Task prompt – Exclude images, then output the remaining data verbatim.

═══ Source excerpt

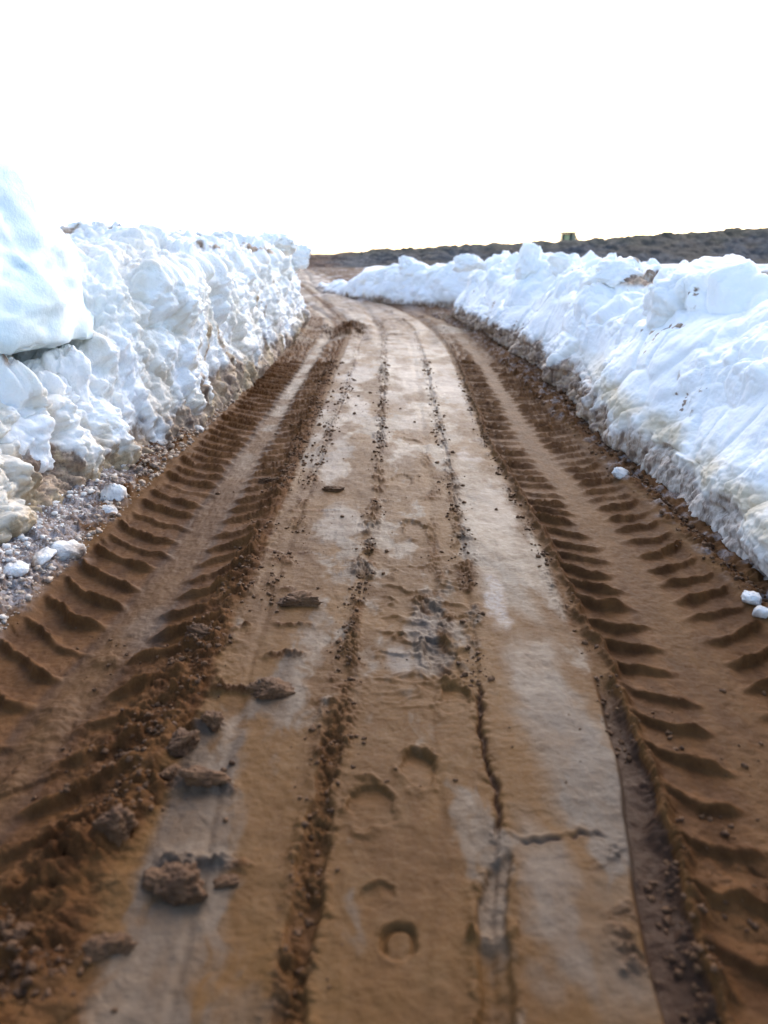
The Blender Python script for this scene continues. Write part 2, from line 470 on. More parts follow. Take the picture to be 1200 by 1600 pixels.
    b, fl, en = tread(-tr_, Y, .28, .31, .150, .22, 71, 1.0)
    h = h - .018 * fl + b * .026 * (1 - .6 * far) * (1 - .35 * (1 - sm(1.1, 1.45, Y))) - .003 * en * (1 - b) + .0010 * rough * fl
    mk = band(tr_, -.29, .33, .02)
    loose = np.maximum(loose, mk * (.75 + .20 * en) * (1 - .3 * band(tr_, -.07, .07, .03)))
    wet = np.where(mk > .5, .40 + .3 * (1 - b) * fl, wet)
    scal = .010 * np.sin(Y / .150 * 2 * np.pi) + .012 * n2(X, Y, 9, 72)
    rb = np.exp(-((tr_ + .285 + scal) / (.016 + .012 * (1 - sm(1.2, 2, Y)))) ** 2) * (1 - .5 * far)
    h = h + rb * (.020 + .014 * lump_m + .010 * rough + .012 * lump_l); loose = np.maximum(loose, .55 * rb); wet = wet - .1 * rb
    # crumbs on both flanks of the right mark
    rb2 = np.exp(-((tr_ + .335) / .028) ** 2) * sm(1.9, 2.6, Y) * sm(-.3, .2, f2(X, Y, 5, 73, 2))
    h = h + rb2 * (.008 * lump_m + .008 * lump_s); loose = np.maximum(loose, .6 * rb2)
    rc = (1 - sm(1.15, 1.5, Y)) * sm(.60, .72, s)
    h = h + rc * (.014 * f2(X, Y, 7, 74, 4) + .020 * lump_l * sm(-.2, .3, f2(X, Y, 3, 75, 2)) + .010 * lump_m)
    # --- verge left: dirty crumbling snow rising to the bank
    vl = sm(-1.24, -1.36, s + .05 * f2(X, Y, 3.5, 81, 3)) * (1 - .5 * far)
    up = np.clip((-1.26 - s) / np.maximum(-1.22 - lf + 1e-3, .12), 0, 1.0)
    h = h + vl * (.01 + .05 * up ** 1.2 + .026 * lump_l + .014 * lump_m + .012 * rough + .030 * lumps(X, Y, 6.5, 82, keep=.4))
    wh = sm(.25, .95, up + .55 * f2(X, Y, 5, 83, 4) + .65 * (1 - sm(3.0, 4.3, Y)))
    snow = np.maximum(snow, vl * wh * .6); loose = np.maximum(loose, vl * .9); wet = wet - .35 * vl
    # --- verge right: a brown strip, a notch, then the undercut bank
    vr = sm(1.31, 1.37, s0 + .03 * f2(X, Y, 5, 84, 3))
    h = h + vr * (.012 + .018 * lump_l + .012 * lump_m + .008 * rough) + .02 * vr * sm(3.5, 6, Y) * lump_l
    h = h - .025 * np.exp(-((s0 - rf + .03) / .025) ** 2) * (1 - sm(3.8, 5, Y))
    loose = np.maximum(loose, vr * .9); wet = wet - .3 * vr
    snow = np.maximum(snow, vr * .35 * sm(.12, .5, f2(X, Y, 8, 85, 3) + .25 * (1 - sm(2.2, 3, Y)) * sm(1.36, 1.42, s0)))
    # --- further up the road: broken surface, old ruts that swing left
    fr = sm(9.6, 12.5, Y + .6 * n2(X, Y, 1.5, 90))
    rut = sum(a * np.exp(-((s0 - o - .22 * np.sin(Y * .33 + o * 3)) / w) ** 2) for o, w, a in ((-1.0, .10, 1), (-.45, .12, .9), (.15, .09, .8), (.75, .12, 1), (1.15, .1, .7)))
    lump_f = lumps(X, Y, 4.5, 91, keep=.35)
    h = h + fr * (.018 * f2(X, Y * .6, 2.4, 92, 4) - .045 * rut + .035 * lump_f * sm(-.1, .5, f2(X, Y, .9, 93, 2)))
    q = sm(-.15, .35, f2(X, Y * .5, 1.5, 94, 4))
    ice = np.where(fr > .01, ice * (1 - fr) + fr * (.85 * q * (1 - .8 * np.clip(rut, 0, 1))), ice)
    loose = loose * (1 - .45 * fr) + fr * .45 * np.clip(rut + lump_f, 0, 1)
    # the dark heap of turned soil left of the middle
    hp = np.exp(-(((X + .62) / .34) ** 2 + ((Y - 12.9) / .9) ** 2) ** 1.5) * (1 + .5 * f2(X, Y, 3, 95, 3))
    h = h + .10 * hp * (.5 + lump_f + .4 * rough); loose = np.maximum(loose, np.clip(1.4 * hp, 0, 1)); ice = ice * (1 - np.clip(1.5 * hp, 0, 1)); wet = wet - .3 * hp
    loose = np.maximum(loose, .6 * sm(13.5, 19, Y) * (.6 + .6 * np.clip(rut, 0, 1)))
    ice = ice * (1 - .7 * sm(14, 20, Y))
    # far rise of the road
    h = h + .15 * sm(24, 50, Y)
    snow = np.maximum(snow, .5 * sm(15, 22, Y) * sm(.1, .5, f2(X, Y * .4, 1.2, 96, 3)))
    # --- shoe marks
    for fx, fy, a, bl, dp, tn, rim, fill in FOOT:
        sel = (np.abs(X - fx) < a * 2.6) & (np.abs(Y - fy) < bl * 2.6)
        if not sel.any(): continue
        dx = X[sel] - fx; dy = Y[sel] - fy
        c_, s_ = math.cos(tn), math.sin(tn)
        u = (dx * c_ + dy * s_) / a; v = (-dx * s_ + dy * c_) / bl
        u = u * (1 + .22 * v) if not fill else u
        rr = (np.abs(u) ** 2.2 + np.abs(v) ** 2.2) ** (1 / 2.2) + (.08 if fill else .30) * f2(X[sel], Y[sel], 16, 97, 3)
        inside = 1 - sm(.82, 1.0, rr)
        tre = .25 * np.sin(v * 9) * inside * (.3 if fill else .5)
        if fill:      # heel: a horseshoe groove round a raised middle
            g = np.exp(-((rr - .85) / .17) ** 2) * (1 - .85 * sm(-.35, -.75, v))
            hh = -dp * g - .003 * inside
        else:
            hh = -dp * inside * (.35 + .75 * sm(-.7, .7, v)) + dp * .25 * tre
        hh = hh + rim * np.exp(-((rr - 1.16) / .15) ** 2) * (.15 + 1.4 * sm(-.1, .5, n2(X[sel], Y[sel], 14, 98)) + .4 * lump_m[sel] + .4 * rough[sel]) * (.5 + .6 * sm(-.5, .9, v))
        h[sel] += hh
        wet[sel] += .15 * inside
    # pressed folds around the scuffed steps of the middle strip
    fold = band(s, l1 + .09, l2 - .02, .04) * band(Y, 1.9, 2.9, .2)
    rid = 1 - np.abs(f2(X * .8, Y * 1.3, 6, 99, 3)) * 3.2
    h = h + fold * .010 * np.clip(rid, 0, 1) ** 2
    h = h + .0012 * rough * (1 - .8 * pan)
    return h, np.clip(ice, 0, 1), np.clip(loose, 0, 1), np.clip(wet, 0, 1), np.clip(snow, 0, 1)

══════

Solution to the exercise –
The Blender Python script for this scene continues. Write part 2, from line 470 on. More parts follow. Take the picture to be 1200 by 1600 pixels.
    b, fl, en = tread(-tr_, Y, .28, .31, .150, .22, 71, 1.0)
    h = h - .018 * fl + b * .026 * (1 - .6 * far) * (1 - .35 * (1 - sm(1.1, 1.45, Y))) - .003 * en * (1 - b) + .0010 * rough * fl
    mk = band(tr_, -.29, .33, .02)
    loose = np.maximum(loose, mk * (.75 + .20 * en) * (1 - .3 * band(tr_, -.07, .07, .03)))
    wet = np.where(mk > .5, .40 + .3 * (1 - b) * fl, wet)
    scal = .010 * np.sin(Y / .150 * 2 * np.pi) + .012 * n2(X, Y, 9, 72)
    rb = np.exp(-((tr_ + .285 + scal) / (.016 + .012 * (1 - sm(1.2, 2, Y)))) ** 2) * (1 - .5 * far)
    h = h + rb * (.020 + .014 * lump_m + .010 * rough + .012 * lump_l); loose = np.maximum(loose, .55 * rb); wet = wet - .1 * rb
    # crumbs on both flanks of the right mark
    rb2 = np.exp(-((tr_ + .335) / .028) ** 2) * sm(1.9, 2.6, Y) * sm(-.3, .2, f2(X, Y, 5, 73, 2))
    h = h + rb2 * (.008 * lump_m + .008 * lump_s); loose = np.maximum(loose, .6 * rb2)
    rc = (1 - sm(1.15, 1.5, Y)) * sm(.60, .72, s)
    h = h + rc * (.014 * f2(X, Y, 7, 74, 4) + .020 * lump_l * sm(-.2, .3, f2(X, Y, 3, 75, 2)) + .010 * lump_m)
    # --- verge left: dirty crumbling snow rising to the bank
    vl = sm(-1.24, -1.36, s + .05 * f2(X, Y, 3.5, 81, 3)) * (1 - .5 * far)
    up = np.clip((-1.26 - s) / np.maximum(-1.22 - lf + 1e-3, .12), 0, 1.0)
    h = h + vl * (.01 + .05 * up ** 1.2 + .026 * lump_l + .014 * lump_m + .012 * rough + .030 * lumps(X, Y, 6.5, 82, keep=.4))
    wh = sm(.25, .95, up + .55 * f2(X, Y, 5, 83, 4) + .65 * (1 - sm(3.0, 4.3, Y)))
    snow = np.maximum(snow, vl * wh * .6); loose = np.maximum(loose, vl * .9); wet = wet - .35 * vl
    # --- verge right: a brown strip, a notch, then the undercut bank
    vr = sm(1.31, 1.37, s0 + .03 * f2(X, Y, 5, 84, 3))
    h = h + vr * (.012 + .018 * lump_l + .012 * lump_m + .008 * rough) + .02 * vr * sm(3.5, 6, Y) * lump_l
    h = h - .025 * np.exp(-((s0 - rf + .03) / .025) ** 2) * (1 - sm(3.8, 5, Y))
    loose = np.maximum(loose, vr * .9); wet = wet - .3 * vr
    snow = np.maximum(snow, vr * .35 * sm(.12, .5, f2(X, Y, 8, 85, 3) + .25 * (1 - sm(2.2, 3, Y)) * sm(1.36, 1.42, s0)))
    # --- further up the road: broken surface, old ruts that swing left
    fr = sm(9.6, 12.5, Y + .6 * n2(X, Y, 1.5, 90))
    rut = sum(a * np.exp(-((s0 - o - .22 * np.sin(Y * .33 + o * 3)) / w) ** 2) for o, w, a in ((-1.0, .10, 1), (-.45, .12, .9), (.15, .09, .8), (.75, .12, 1), (1.15, .1, .7)))
    lump_f = lumps(X, Y, 4.5, 91, keep=.35)
    h = h + fr * (.018 * f2(X, Y * .6, 2.4, 92, 4) - .045 * rut + .035 * lump_f * sm(-.1, .5, f2(X, Y, .9, 93, 2)))
    q = sm(-.15, .35, f2(X, Y * .5, 1.5, 94, 4))
    ice = np.where(fr > .01, ice * (1 - fr) + fr * (.85 * q * (1 - .8 * np.clip(rut, 0, 1))), ice)
    loose = loose * (1 - .45 * fr) + fr * .45 * np.clip(rut + lump_f, 0, 1)
    # the dark heap of turned soil left of the middle
    hp = np.exp(-(((X + .62) / .34) ** 2 + ((Y - 12.9) / .9) ** 2) ** 1.5) * (1 + .5 * f2(X, Y, 3, 95, 3))
    h = h + .10 * hp * (.5 + lump_f + .4 * rough); loose = np.maximum(loose, np.clip(1.4 * hp, 0, 1)); ice = ice * (1 - np.clip(1.5 * hp, 0, 1)); wet = wet - .3 * hp
    loose = np.maximum(loose, .6 * sm(13.5, 19, Y) * (.6 + .6 * np.clip(rut, 0, 1)))
    ice = ice * (1 - .7 * sm(14, 20, Y))
    # far rise of the road
    h = h + .15 * sm(24, 50, Y)
    snow = np.maximum(snow, .5 * sm(15, 22, Y) * sm(.1, .5, f2(X, Y * .4, 1.2, 96, 3)))
    # --- shoe marks
    for fx, fy, a, bl, dp, tn, rim, fill in FOOT:
        sel = (np.abs(X - fx) < a * 2.6) & (np.abs(Y - fy) < bl * 2.6)
        if not sel.any(): continue
        dx = X[sel] - fx; dy = Y[sel] - fy
        c_, s_ = math.cos(tn), math.sin(tn)
        u = (dx * c_ + dy * s_) / a; v = (-dx * s_ + dy * c_) / bl
        u = u * (1 + .22 * v) if not fill else u
        rr = (np.abs(u) ** 2.2 + np.abs(v) ** 2.2) ** (1 / 2.2) + (.08 if fill else .30) * f2(X[sel], Y[sel], 16, 97, 3)
        inside = 1 - sm(.82, 1.0, rr)
        tre = .25 * np.sin(v * 9) * inside * (.3 if fill else .5)
        if fill:      # heel: a horseshoe groove round a raised middle
            g = np.exp(-((rr - .85) / .17) ** 2) * (1 - .85 * sm(-.35, -.75, v))
            hh = -dp * g - .003 * inside
        else:
            hh = -dp * inside * (.35 + .75 * sm(-.7, .7, v)) + dp * .25 * tre
        hh = hh + rim * np.exp(-((rr - 1.16) / .15) ** 2) * (.15 + 1.4 * sm(-.1, .5, n2(X[sel], Y[sel], 14, 98)) + .4 * lump_m[sel] + .4 * rough[sel]) * (.5 + .6 * sm(-.5, .9, v))
        h[sel] += hh
        wet[sel] += .15 * inside
    # pressed folds around the scuffed steps of the middle strip
    fold = band(s, l1 + .09, l2 - .02, .04) * band(Y, 1.9, 2.9, .2)
    rid = 1 - np.abs(f2(X * .8, Y * 1.3, 6, 99, 3)) * 3.2
    h = h + fold * .010 * np.clip(rid, 0, 1) ** 2
    h = h + .0012 * rough * (1 - .8 * pan)
    return h, np.clip(ice, 0, 1), np.clip(loose, 0, 1), np.clip(wet, 0, 1), np.clip(snow, 0, 1)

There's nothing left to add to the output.